Fue durante ese empleo en las dependencias
municipales de Milwaukee cuando, tras observar cómo se tomaban las
decisiones presupuestarias, nació su interés por los procesos de
elección, sobre los que versaron sus estudios de doctorado. Su
tesis, Administrative Behaviour (1947, la última edición es
de 1997), es el más leído, o al menos el más citado de sus 27
libros, la base sobre la que se asentaron sus aportaciones en el
campo de la teoría de la decisión por el que la Academia Sueca le
laureó. Frente a la conducta basada en la motivación maximizadora
del beneficio, hasta entonces no cuestionada como hipótesis central
de la economía clásica, Simon hizo valer la complejidad del
comportamiento humano y del entorno en el que las empresas actúan
para defender objetivos distantes del óptimo: meramente
satisfactorios, expresivos de una 'racionalidad limitada o
incompleta'. Los decisores, argumentaba Simon, no tratan de elegir
la mejor de las alternativas, como se asume en la microeconomía
tradicional, sino que se contentan con desenlaces satisfactorios.

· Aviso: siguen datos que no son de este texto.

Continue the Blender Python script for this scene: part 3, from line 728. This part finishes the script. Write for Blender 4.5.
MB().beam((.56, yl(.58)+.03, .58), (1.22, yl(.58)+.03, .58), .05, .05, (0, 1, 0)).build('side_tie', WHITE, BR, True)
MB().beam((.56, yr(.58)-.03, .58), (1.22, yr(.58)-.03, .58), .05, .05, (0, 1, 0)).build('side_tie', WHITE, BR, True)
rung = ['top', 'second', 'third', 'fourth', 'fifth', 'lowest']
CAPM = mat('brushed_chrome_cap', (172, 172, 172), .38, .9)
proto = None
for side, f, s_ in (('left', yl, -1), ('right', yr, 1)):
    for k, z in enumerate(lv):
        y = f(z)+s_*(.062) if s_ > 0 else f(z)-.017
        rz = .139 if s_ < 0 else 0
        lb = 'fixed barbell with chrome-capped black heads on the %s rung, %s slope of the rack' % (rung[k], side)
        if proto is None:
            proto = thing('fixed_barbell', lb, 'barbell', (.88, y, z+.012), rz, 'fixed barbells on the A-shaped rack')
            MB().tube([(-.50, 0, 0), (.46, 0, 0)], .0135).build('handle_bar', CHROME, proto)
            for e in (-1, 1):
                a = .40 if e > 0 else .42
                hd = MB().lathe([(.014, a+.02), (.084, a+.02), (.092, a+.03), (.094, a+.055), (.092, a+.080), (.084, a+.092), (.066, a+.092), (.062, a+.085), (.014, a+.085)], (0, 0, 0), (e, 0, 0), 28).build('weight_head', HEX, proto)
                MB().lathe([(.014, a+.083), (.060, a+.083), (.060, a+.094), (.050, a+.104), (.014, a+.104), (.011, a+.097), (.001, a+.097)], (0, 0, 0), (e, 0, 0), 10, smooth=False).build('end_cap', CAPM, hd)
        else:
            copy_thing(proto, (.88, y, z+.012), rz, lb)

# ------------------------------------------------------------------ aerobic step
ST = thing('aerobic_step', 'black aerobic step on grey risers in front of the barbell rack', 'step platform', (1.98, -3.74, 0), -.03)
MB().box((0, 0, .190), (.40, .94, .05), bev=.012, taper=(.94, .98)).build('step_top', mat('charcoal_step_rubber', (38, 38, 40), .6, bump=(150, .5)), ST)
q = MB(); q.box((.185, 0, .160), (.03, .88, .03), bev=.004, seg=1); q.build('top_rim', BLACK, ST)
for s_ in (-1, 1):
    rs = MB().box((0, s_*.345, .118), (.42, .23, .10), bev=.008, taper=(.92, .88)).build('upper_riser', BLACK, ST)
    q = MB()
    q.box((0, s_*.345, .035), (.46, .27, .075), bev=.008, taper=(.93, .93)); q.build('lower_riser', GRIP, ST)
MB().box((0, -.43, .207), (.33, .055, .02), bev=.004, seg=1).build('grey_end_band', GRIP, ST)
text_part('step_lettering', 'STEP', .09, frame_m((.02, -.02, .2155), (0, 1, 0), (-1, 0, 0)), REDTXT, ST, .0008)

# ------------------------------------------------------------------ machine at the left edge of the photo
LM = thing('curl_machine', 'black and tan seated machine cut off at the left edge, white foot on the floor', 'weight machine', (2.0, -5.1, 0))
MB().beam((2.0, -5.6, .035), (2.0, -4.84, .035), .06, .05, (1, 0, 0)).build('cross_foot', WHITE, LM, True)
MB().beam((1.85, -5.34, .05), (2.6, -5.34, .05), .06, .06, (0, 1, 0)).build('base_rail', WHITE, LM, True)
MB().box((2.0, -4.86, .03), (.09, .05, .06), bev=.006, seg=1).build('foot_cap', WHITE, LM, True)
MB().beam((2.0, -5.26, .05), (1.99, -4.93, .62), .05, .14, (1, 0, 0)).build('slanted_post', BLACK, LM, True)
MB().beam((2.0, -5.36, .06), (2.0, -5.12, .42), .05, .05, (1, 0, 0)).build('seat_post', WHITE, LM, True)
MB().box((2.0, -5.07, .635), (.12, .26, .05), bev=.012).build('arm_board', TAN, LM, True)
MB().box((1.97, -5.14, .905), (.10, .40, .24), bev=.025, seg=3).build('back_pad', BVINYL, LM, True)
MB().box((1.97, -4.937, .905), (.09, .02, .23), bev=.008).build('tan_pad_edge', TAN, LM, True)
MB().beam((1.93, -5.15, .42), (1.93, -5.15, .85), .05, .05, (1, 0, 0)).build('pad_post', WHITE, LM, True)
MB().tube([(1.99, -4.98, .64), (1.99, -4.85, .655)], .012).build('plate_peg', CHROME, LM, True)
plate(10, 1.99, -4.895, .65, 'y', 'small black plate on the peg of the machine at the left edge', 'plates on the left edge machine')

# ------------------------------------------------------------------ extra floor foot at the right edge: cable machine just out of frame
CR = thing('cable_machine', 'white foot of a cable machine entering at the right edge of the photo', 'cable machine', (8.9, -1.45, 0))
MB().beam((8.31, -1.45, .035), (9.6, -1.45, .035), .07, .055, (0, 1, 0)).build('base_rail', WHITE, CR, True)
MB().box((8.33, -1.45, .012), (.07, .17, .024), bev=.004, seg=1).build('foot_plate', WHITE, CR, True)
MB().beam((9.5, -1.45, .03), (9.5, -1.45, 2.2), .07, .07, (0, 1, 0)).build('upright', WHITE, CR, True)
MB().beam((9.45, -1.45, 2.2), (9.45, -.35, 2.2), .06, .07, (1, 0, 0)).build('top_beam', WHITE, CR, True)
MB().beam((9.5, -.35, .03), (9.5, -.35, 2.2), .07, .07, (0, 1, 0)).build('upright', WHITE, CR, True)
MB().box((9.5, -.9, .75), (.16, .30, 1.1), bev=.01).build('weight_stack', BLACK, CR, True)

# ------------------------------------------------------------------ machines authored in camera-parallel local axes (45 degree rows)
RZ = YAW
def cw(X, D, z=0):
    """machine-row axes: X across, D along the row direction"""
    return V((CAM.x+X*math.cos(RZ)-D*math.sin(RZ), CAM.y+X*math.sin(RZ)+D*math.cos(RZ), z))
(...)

Pero si su reconocimiento vino de esa área de conocimiento,
su principal interés giró en torno a un empeño menos acomodaticio:
tratar de replicar en un ordenador la capacidad de razonamiento
humano. A partir de 1966 su plaza en Carnegie Mellon pasó a ser la
de profesor de ciencia de la computación y psicología, desde donde
lideró el ámbito de investigación conocido como 'inteligencia
artificial', en estrecha colaboración con el científico Allen
Newell. Ambos propusieron que la mente humana manipulaba símbolos en
gran medida de forma similar a como lo podría llegar a hacer una
computadora. Más de 40 años después de que anunciara a sus alumnos
la configuración de una 'máquina pensante' hemos tenido ocasión de
verificar sobradamente aquella otra proposición formulada por Gordon
Moore a principios de los setenta, que anticipaba la duplicación de
la capacidad de procesamiento de los ordenadores cada año y medio, y
hemos presenciado la victoria del ordenador Deep Blue de IBM
sobre Gari Kaspárov.
Un trasiego disciplinar caracterizó la
vida de ese 'intelectual virtuoso', que todavía en sus últimos años
estimulaba el cultivo de sus inquietudes como si de un recién
graduado se tratara, ya fuera impartiendo un curso sobre la
Revolución Francesa, desarrollando complejos modelos de simulación o
liderando ambiciosos proyectos de psicología del conocimiento. El
elemento unificador de esas migraciones, trataba de justificarse el
pasado octubre, era su propia consideración como un estudiante de un
campo de difícil catalogación en la oferta académica: solución de
problemas humanos. Una especie de académico, no por difícil menos
necesaria de reproducción en nuestros días.